Check every line below for the word "starts" and show those that hold it.

[Rows from a dataset]
# # # #

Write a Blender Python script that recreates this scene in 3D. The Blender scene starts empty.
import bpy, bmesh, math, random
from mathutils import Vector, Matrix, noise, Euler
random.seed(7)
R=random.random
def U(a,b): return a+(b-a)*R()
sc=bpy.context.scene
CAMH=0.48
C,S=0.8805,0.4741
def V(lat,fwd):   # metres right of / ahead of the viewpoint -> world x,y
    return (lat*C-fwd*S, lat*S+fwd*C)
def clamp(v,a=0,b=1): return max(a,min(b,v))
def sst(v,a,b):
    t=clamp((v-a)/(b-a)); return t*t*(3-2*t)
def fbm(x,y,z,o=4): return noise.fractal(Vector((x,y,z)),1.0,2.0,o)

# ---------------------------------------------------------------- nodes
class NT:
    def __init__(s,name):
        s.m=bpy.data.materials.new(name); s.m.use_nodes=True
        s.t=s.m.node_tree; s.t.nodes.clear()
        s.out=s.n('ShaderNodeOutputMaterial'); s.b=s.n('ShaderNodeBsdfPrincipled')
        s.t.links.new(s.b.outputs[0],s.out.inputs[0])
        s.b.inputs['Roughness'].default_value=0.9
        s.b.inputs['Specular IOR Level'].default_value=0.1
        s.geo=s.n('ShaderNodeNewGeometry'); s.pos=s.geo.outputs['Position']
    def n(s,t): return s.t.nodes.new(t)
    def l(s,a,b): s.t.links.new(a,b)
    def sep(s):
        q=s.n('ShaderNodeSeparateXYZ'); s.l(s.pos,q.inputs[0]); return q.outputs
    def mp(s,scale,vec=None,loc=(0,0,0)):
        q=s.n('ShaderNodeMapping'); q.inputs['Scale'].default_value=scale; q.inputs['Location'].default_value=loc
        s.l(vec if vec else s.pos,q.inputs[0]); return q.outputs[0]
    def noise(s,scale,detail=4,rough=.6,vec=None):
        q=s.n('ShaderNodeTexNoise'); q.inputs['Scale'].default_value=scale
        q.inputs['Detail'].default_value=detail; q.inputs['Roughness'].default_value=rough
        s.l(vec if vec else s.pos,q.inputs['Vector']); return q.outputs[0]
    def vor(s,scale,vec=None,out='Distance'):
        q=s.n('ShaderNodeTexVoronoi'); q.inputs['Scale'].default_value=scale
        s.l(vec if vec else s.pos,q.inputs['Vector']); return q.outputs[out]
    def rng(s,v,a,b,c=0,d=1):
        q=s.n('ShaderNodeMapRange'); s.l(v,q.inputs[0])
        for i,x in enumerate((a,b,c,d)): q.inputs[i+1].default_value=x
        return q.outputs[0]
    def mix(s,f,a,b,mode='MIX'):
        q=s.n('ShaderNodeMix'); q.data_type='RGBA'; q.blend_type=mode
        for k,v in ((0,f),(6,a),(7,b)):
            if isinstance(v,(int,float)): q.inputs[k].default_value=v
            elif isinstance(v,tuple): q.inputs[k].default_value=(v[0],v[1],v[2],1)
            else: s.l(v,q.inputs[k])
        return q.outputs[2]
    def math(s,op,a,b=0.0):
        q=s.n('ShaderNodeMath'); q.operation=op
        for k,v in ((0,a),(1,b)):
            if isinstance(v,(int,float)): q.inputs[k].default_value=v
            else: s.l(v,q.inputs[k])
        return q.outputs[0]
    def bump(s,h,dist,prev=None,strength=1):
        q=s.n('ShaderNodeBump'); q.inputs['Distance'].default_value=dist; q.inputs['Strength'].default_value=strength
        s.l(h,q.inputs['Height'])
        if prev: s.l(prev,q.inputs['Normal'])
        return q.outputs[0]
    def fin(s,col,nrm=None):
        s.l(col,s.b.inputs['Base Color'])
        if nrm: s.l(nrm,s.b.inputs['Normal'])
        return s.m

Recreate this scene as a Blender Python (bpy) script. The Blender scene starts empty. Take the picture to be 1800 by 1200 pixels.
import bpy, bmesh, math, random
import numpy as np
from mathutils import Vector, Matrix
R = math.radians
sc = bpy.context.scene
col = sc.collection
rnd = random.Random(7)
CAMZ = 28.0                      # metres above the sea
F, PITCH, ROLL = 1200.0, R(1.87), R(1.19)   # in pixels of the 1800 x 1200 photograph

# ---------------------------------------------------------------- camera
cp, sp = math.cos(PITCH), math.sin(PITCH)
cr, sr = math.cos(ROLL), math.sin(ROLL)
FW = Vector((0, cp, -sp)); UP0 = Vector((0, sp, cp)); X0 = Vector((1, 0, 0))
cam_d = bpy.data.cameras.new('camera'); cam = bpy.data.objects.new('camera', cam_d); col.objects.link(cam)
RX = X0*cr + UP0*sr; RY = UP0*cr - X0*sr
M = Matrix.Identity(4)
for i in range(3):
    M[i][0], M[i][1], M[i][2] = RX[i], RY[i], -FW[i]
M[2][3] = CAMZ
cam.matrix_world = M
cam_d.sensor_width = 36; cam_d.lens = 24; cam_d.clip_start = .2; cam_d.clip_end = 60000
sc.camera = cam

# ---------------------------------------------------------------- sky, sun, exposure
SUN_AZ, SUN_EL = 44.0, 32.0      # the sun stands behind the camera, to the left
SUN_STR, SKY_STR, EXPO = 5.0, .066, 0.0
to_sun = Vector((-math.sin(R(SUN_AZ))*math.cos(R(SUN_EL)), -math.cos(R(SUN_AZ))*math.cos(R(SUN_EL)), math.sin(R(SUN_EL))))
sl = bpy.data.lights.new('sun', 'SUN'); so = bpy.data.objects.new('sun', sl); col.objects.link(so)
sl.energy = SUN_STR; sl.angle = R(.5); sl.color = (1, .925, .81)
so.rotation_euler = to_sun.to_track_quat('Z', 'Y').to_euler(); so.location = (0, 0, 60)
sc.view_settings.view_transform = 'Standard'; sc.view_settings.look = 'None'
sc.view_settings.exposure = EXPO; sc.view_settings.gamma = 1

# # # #

§ SOLUTION
Write a Blender Python script that recreates this scene in 3D. The Blender scene starts empty.
Recreate this scene as a Blender Python (bpy) script. The Blender scene starts empty. Take the picture to be 1800 by 1200 pixels.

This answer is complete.